--- Requirements ---
Begin at the line that contains "Write the bpy", stop after the line that contains "def PZ(py, Y): return H + (VY - py) * Y / F", and reproduce only that span, unaltered.

----------

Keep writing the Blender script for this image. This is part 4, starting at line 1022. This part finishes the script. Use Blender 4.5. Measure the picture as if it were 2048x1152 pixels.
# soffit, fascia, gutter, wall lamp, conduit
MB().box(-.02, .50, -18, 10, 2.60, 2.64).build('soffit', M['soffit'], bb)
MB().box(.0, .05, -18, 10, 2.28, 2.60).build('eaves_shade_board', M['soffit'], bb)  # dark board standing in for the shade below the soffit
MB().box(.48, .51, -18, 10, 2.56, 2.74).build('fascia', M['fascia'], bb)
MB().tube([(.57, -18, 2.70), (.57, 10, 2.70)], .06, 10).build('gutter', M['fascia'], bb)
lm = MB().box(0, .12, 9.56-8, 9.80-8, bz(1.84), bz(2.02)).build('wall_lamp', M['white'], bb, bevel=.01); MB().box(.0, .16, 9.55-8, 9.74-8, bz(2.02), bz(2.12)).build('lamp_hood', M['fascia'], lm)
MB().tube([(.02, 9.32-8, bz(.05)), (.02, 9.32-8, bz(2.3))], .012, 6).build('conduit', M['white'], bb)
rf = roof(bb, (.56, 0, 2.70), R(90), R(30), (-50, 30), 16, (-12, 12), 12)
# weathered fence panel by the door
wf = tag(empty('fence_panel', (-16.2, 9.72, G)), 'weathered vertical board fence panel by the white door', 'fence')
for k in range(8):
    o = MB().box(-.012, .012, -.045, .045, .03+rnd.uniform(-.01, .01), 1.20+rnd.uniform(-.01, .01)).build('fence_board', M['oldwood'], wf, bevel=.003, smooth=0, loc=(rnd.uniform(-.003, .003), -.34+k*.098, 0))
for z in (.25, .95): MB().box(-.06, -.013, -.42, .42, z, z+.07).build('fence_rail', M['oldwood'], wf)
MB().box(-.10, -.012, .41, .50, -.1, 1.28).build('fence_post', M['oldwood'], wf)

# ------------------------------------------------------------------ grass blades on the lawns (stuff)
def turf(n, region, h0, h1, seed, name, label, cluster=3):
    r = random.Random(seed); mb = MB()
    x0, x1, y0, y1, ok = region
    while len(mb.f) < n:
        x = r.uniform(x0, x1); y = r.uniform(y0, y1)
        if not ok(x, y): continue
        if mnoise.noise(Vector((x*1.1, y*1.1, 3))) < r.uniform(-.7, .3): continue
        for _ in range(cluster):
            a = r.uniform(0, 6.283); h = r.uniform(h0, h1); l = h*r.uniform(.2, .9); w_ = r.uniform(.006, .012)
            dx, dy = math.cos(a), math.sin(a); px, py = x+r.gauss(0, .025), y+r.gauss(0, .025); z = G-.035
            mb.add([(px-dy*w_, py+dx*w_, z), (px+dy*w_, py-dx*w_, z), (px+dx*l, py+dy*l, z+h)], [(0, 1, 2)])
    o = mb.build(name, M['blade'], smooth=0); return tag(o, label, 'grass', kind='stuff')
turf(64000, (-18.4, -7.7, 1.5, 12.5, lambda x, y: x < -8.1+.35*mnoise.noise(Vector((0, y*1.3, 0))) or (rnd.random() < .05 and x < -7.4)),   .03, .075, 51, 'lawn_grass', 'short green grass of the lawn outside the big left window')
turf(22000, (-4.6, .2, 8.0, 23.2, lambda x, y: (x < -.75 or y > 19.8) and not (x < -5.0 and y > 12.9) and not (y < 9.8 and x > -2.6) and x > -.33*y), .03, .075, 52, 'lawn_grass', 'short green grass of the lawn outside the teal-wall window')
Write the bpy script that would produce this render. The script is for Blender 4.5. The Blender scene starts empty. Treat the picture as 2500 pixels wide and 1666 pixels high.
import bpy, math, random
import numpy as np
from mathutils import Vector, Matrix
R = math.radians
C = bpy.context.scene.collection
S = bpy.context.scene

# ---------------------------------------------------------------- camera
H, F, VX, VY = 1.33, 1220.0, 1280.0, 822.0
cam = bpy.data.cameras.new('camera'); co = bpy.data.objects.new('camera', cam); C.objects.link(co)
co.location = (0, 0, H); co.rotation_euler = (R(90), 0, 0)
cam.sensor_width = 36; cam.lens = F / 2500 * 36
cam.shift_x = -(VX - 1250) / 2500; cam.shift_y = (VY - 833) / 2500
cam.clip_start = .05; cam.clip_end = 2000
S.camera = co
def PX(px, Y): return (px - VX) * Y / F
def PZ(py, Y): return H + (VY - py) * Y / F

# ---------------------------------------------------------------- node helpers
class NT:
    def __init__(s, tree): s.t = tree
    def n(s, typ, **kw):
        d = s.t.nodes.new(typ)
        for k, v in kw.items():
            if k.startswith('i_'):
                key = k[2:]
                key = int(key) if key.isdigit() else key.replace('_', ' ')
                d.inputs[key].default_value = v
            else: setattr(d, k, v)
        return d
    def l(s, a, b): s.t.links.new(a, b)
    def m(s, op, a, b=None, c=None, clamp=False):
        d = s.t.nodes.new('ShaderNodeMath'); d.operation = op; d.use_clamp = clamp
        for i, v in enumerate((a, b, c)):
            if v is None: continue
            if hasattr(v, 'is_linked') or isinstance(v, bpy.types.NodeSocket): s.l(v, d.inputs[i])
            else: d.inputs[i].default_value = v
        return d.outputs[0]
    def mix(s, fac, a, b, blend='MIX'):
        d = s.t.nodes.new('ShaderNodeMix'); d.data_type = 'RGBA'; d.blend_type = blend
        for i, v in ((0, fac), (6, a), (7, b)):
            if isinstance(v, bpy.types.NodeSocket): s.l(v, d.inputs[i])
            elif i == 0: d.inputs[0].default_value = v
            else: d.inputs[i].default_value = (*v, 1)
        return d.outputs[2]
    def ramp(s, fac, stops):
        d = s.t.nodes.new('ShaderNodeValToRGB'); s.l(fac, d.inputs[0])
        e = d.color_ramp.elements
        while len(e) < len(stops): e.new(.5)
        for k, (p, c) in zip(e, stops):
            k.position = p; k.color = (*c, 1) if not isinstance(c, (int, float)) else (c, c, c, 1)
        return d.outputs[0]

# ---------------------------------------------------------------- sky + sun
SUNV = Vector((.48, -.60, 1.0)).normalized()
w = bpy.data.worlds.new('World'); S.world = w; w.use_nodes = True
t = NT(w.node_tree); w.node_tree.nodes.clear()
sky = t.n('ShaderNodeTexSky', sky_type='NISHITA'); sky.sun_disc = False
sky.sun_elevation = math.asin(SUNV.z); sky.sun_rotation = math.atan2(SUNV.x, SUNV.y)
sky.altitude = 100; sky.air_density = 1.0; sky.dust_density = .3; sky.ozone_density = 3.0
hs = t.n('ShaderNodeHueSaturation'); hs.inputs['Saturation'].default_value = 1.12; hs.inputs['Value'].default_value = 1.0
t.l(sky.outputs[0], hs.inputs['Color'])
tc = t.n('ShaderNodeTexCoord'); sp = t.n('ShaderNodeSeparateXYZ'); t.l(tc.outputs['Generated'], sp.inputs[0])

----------

--- Response for this exercise ---
Write the bpy script that would produce this render. The script is for Blender 4.5. The Blender scene starts empty. Treat the picture as 2500 pixels wide and 1666 pixels high.
import bpy, math, random
import numpy as np
from mathutils import Vector, Matrix
R = math.radians
C = bpy.context.scene.collection
S = bpy.context.scene

# ---------------------------------------------------------------- camera
H, F, VX, VY = 1.33, 1220.0, 1280.0, 822.0
cam = bpy.data.cameras.new('camera'); co = bpy.data.objects.new('camera', cam); C.objects.link(co)
co.location = (0, 0, H); co.rotation_euler = (R(90), 0, 0)
cam.sensor_width = 36; cam.lens = F / 2500 * 36
cam.shift_x = -(VX - 1250) / 2500; cam.shift_y = (VY - 833) / 2500
cam.clip_start = .05; cam.clip_end = 2000
S.camera = co
def PX(px, Y): return (px - VX) * Y / F
def PZ(py, Y): return H + (VY - py) * Y / F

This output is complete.